FBI feared foreign power was targeting money to Clinton before 2016 campaign, memos show
Bureau delayed FISA warrant and instead gave candidate defensive briefing, in stark contrast to Trump, declassified memos show.
FBI agents opened an investigation in late 2014 into a foreign power's effort to curry influence with Hillary Clinton's prospective presidential campaign through donations, but the bureau's leadership slow-walked a surveillance warrant and instead arranged for the candidate to get a defensive briefing, newly declassified memos show.
FBI agents became so frustrated that they were being stonewalled from securing a Foreign Intelligence Surveillance Act warrant to investigate the foreign money plot that they even escalated to then-FBI Director James Comey, according to the memos declassified by President Trump on Tuesday night and obtained by Just the News.
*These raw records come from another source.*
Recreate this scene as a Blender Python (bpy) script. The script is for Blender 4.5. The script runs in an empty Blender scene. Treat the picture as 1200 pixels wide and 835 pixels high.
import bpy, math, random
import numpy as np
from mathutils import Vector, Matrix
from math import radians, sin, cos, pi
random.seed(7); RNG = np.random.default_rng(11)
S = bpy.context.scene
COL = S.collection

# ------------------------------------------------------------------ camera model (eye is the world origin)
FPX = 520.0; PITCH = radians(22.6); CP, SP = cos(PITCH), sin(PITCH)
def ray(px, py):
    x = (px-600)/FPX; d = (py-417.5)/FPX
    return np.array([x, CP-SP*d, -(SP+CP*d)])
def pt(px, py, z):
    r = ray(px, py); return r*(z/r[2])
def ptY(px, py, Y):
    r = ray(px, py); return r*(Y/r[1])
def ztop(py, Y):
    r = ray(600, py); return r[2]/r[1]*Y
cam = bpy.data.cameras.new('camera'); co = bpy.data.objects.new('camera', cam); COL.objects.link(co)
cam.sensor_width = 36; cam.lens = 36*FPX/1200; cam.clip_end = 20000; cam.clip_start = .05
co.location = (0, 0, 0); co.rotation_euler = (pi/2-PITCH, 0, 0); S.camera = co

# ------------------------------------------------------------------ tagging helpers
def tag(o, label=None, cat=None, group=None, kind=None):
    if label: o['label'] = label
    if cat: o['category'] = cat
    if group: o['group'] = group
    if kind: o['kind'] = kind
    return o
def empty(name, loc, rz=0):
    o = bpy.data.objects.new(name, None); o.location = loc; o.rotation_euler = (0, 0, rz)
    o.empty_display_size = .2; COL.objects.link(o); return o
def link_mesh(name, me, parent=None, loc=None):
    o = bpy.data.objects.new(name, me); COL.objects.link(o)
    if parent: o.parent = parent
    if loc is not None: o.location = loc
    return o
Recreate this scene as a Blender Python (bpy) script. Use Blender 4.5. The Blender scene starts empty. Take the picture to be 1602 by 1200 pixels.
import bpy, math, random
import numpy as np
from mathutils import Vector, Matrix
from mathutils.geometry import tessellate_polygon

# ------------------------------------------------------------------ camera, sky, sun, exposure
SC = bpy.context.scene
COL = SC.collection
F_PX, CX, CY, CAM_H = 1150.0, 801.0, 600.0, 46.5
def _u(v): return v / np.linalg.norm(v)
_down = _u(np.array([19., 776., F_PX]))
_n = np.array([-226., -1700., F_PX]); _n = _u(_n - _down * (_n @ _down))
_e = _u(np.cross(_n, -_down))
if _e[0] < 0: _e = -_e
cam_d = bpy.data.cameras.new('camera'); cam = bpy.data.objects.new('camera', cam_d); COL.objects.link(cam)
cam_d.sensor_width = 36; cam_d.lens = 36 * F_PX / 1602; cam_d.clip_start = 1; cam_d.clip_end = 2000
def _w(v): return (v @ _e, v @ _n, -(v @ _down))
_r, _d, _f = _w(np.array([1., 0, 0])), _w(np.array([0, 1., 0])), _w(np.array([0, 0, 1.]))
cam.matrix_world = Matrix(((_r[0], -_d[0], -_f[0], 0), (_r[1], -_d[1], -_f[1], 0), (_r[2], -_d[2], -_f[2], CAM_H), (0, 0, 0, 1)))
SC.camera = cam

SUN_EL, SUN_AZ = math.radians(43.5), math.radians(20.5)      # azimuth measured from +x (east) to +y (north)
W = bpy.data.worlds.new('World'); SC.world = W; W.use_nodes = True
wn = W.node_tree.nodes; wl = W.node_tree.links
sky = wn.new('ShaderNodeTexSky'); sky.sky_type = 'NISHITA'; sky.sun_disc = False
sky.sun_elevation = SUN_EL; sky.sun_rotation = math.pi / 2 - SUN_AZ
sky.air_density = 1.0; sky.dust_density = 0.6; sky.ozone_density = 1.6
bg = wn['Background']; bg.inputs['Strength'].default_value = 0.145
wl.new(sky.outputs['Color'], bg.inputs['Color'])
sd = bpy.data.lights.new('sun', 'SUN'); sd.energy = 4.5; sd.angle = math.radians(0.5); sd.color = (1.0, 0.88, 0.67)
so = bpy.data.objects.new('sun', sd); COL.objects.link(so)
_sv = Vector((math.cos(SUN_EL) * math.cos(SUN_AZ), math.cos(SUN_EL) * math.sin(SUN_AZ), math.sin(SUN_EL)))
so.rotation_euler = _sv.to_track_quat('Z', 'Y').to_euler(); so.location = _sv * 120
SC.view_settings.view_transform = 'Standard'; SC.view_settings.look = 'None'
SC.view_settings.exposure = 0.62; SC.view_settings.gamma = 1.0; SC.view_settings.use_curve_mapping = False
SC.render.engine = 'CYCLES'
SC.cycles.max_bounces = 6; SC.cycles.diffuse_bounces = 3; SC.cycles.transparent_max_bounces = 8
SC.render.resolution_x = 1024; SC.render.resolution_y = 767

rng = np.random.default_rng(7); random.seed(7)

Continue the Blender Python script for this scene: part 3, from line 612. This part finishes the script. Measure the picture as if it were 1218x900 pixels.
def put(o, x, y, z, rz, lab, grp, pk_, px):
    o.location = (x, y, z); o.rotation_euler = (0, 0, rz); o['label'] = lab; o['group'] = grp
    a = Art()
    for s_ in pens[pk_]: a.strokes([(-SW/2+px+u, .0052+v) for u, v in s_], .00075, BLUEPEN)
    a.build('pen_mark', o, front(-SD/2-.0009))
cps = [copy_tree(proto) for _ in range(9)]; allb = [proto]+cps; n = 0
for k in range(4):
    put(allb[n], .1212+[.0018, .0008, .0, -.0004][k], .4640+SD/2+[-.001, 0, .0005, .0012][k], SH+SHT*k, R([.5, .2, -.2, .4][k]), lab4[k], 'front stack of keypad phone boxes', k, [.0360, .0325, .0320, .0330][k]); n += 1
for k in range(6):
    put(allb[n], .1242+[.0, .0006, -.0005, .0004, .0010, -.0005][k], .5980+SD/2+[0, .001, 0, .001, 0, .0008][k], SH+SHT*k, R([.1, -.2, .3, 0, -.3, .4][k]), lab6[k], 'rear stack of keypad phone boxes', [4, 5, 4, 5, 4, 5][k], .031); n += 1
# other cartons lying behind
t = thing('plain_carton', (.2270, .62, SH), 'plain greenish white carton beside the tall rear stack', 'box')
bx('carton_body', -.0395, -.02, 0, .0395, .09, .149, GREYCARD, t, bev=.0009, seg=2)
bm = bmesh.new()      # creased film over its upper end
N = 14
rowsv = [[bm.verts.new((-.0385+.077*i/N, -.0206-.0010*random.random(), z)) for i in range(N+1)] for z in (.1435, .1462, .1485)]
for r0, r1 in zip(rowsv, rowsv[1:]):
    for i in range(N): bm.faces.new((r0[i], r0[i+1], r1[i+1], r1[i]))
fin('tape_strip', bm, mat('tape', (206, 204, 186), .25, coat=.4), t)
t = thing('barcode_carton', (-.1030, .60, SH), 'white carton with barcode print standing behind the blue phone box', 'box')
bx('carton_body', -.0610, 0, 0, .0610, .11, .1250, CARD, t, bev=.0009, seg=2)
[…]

"The FISA application has remained in limbo for the last four months, even though subsequent investigative activity by [redacted] provided additional probable cause for the FISA application," an FBI employee wrote Comey in an April 14, 2015 email in which he expressed concern he was "overstepping" his chain of command by raising his concerns.
That email stated the FBI field office leading the probe was "still uncertain as to why the application has not been sent to DOJ for final approval although several reasons have been put forth by CD [Criminal Division], most recently that the decision to put the application on hold originated 'on the seventh floor.'"
The seventh floor of the FBI headquarters is where the FBI director and his team have their offices and is a common reference among field agents to the FBI's management team.
Comey wrote back to the agent, "Don't know anything about this but will get smarter."
You can read the memos here.
The memos don't offer any further evidence that a FISA warrant was ever approved. Instead, they show that FBI leadership ultimately decided to give Clinton's team a defensive briefing in October 2015 as her presidential campaign geared up. The briefing was given to her legal team led by David Kendall and Katherine Turner, the memos show.
"Kendall and Turner were advised the FBI was providing them with this briefing for awareness and so Ms. Clinton could take appropriate action to protect herself," a summary memo stated. "They were also told the FBI was seeking their assistance to identify other appropriate recipients of the brief, if any."
The Clinton lawyers were told "the campaign should increase its vigilance of contributions related to any of the matters discussed above."
Reached by phone on Wednesday, Kendall declined comment.
The memos redact the name of the foreign country that was suspected of seeking the influence as well as the FBI field office that led the probe. But they do make clear the plot involved "foreign aid money that might be contributed to her campaign should/when she announce(s) her run for POTUS." The memos indicate there was no evidence Clinton herself was aware of the plot.
The memos, forced into public view by an 11th-hour declassification order by Trump, reveal a glaring contrast in the way the FBI treated Clinton and Trump, respectively, when separate allegations of foreign influence targeting their campaigns emerged in the shadows of the 2016 election.
It is now well documented that Trump's campaign was subjected to FISA warrant surveillance and other intrusive techniques, including secret recordings, when allegations emerged suggesting the Republican campaign was colluding with Russia.
Trump was never given a defensive briefing, and the primary evidence supporting the FISA warrant came from a former MI6 operative named Christopher Steele who was paid by the Clinton campaign through its law firm. The allegations were later debunked, some as Russian disinformation.
But in late 2014, the newly declassified memos show, the FBI feared a foreign government was planning to use money to curry influence with Clinton. After months of delay, the FBI's leadership began talking about giving her a defensive briefing rather than pursue a full-fledged FISA warrant.
"Though the information we [field office] received is currently specific to [foreign figure] wanting to give money to Clinton and the, thus far, unknown republican candidate, we would like this to be a general defensive brief," an FBI official wrote March 6, 2015.
But the idea to forego a more aggressive investigation using the FISA drew the anger of the field office, including one unnamed official who feared it was creating the appearance of special treatment and putting the FBI "further behind the curve on the intel" to disrupt the suspected foreign plot.
"I think his concern is that, from his end, it looks like FBI didn't want to pursue this FISA because we didn't send it over to the AAG [Assistant Attorney General] with the Director's Certification," a March 2, 2015 memo stated.